I do not excuse the conduct of the rioters, but I will attempt to explain their behavior.

If you have a job or one day dream of having a job, you cling to a form of respectability that might pay off eventually. But it would appear that there will never be jobs for these some of these people. Most of them have never worked a day in their lives and without a job history to fall on for support; their prospects of getting a job are slim to nothing.

Prime Minister Margaret Thatcher sold off public housing without envisioning what would replace it, which as it turned out was nothing. Her so-called economical plan turned London into a financial speculation factory for the speculators who themselves were churning out huge bonuses for their own coffers. House prices exploded, people who had bought their grimy houses from the government were suddenly rich and they then rented them out to people who were poorer than they were for outrageous rents.

Now we are seeing visions of families exiting London to camp by the side of the road because the rent money they were to pay to the owners went towards food. Try living in London on welfare benefits. Imagine losing them and spending your days in a state of semi-controlled desperation.

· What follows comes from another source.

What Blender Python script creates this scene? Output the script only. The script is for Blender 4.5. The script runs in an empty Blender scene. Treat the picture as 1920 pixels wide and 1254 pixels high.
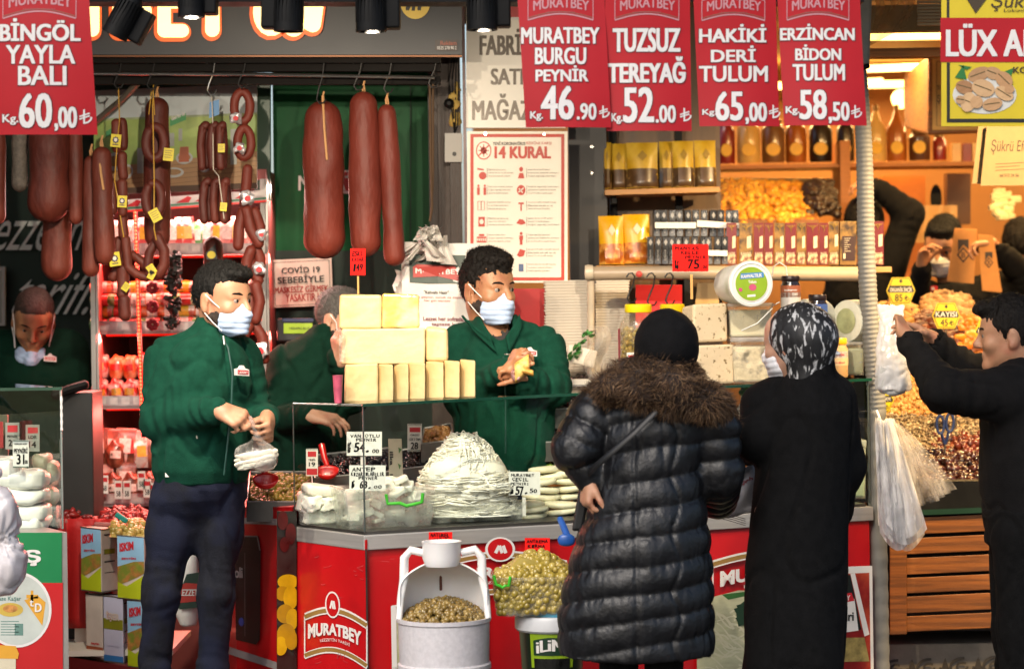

How do you feed your last grain of self-esteem? You riot, you shame yourself before the world, you steal junk that makes you feel posh, you are filmed pretending to help a bleeding boy while stealing from his backpack, you break windows and take what you think you need or are entitled to and you do other disgusting things. When arrested, you will perhaps not even be able to articulate your reasons for doing these things.

Nobody cares about the poor, especially when they turn thuggish, ungrateful and turn to rioting. Why do the members of the media even bother to speculate about what they did? It’s easier for the media to report on the flames and who lit the fire. But the question that begs to be answered is; why did they light the fire in the first place? However, even if we know the answer, it raises a more perplexing question. How do we put it out and prevent it from happening again?